The Tommies (10-31, 4-7 Summit) won their first game 1-0 and lost the second game 5-4 to the Fighting Hawks (8-35, 2-6 Summit). The Tommies were coming off a two-game series at Green Bay in which they scored 20 runs with 25 hits. Despite this, they rarely connected on Saturday.

“We were having a hard time adjusting to the pitching,” coach Jennifer Trotter said.

Game one

Junior pitcher Christina Crawford pitched the entire first game for the Tommies, throwing seven strikeouts. Crawford entered the game with a 5.83 earned-run average, but no one scored on her on Saturday.

The only scoring play of the game came in the bottom of the fifth inning when junior third baseman Cassidy Carby was walked with bases full, advancing sophomore center fielder Avery Wukawitz across home plate.

Stierlin grounded out after, leaving the bases full to end the inning.

“We would get runners in scoring position, and it’s this game. Sometimes it’s that one hit in that one moment,” Trotter said.

In the top of the seventh inning St. Thomas already had two outs on North Dakota and seemed to have the third when Crawford rifled the ball to second to pick off junior outfielder Kaycee Hayes. The ball beat Hayes, but the infielder failed to wrangle it in, keeping the Fighting Hawks alive.

Junior left fielder Kaitlyn Raymond got under the next ball hit her way and ended the game.

Game two

Down 1-0 in the second inning, Stierlin hit a single, sending Carby to third, who then scored on an error.

In the fourth inning, North Dakota scored two runs before forcing a pitching change and scoring another two.

St. Thomas was able to make it out of the inning when sophomore catcher Kameron Monson tagged a runner at home before firing the ball to second for a double play.
Trotter says she told the team after the difficult fourth to “go one run at a time, one base runner at a time.”

“It takes everybody when you have to dig out of a deficit like that. It takes everybody offensively to be locked, get some walks and then put yourself in a position for a big hit,” Trotter said.

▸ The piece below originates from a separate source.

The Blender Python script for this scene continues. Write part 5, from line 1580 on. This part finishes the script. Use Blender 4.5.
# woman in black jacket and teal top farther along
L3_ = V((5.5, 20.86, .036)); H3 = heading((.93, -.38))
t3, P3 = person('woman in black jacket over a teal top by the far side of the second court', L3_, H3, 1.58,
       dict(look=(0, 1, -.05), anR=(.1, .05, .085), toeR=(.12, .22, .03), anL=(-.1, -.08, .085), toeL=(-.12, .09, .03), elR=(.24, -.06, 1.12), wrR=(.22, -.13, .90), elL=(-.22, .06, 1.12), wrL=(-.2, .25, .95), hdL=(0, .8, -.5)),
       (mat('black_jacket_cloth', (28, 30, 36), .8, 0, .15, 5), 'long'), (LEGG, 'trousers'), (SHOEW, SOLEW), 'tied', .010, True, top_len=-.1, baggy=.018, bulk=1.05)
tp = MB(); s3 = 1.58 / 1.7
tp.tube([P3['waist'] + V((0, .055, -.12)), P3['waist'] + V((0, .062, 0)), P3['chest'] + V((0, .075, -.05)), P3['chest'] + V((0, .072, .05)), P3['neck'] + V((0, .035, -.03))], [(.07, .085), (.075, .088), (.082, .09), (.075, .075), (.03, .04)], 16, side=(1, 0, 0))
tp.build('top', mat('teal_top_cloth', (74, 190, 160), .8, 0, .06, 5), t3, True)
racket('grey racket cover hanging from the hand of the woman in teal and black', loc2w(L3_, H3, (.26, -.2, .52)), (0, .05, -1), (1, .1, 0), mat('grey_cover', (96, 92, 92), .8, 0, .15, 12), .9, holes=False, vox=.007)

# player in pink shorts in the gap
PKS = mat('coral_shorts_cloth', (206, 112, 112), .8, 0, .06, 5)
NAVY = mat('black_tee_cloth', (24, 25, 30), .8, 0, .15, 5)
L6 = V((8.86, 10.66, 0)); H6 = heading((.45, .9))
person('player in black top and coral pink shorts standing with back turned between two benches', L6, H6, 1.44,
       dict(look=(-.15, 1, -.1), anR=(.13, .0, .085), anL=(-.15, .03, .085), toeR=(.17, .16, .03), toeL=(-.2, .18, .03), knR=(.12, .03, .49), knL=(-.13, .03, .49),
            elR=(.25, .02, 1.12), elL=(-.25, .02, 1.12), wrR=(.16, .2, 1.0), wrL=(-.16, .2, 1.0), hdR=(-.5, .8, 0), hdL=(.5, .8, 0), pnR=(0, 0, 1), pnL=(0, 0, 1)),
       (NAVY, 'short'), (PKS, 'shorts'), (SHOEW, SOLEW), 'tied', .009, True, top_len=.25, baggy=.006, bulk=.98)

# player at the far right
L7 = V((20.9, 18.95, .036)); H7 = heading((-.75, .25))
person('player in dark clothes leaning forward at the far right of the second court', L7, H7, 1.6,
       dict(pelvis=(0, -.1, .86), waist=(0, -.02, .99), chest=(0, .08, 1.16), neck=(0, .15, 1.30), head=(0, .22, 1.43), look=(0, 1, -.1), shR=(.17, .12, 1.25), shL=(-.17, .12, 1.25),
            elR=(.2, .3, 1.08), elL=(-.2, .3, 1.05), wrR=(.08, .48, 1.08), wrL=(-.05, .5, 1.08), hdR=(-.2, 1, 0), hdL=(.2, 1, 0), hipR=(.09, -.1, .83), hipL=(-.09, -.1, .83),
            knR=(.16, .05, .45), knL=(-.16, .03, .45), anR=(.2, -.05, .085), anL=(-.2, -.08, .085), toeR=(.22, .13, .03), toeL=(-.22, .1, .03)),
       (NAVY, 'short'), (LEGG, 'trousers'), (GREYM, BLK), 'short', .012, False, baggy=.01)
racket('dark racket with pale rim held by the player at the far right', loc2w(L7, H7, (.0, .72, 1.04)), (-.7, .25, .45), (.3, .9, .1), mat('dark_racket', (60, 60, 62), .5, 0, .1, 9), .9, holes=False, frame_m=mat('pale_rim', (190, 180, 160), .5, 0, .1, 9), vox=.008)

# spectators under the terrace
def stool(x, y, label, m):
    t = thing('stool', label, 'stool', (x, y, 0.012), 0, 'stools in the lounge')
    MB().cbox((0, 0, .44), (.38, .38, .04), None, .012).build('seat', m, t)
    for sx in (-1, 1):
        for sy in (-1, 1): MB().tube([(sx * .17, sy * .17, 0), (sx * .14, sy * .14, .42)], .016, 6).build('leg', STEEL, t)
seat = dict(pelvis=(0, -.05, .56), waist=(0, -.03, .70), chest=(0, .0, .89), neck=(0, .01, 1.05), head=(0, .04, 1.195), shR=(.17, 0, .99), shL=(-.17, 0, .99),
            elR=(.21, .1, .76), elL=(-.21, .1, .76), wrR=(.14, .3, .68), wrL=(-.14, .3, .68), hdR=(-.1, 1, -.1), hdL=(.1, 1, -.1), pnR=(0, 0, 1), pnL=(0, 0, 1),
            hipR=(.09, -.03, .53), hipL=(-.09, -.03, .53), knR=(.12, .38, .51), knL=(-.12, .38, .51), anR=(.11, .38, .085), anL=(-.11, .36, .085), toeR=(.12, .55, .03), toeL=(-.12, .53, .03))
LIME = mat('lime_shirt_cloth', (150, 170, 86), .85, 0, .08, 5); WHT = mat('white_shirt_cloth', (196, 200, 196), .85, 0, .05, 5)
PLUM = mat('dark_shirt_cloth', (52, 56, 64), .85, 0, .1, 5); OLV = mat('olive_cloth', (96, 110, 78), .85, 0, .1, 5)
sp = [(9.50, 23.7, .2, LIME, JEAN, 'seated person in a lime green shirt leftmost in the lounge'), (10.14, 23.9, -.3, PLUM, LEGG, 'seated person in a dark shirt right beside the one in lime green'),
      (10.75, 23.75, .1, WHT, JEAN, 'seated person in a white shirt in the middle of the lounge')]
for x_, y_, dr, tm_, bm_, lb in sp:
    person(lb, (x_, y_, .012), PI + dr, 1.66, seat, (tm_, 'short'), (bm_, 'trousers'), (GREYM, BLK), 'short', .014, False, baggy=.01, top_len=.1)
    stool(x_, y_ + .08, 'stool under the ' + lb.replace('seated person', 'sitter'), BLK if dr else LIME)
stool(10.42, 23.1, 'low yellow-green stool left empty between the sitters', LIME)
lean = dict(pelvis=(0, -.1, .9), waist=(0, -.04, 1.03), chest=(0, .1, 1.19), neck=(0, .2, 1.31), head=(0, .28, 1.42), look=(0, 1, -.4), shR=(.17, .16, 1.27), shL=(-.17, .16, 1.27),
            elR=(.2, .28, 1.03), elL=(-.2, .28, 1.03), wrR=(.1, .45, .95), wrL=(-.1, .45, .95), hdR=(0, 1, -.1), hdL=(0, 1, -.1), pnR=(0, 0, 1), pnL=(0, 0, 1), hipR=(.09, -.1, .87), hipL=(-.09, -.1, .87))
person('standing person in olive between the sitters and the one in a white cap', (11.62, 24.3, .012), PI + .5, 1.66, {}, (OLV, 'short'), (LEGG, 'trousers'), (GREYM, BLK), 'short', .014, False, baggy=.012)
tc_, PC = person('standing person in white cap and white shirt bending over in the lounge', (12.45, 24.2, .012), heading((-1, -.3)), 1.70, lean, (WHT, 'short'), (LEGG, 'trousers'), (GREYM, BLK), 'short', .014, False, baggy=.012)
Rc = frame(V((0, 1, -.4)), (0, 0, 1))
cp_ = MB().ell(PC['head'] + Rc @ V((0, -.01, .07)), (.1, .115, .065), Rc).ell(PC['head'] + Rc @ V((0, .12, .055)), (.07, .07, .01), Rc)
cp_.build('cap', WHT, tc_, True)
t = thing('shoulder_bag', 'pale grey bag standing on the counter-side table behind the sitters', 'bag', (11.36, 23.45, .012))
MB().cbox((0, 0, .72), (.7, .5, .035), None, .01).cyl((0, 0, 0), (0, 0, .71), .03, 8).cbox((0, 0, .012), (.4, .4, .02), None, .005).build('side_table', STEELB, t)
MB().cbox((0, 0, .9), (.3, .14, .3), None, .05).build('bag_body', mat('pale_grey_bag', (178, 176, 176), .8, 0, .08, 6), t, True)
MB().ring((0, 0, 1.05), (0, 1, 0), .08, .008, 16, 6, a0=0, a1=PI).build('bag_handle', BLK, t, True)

That big hit came when Stierlin returned to the batter’s box and sent junior pitcher Makaela Carr’s ball outside the fence for a three-run homer to put the Tommies down one score, 5-4.

No one scored after that, even when a deep hit from Wukawitz landed just short of the outfield fence in the seventh inning.

“Avery hits that rocket to right field any other time when the wind isn’t blowing in, that thing is a home run,” Trotter said.

Players had at-bats with as many as six foul balls, and Trotter said that the team struggled to hit the ball squarely.

“We need to do a better job squaring up that outside pitch, you know. She beat us with one corner,” Trotter said. “Our contact points are just off.”

St. Thomas will finish their weekend series against North Dakota at 11 a.m. on Sunday, April 13.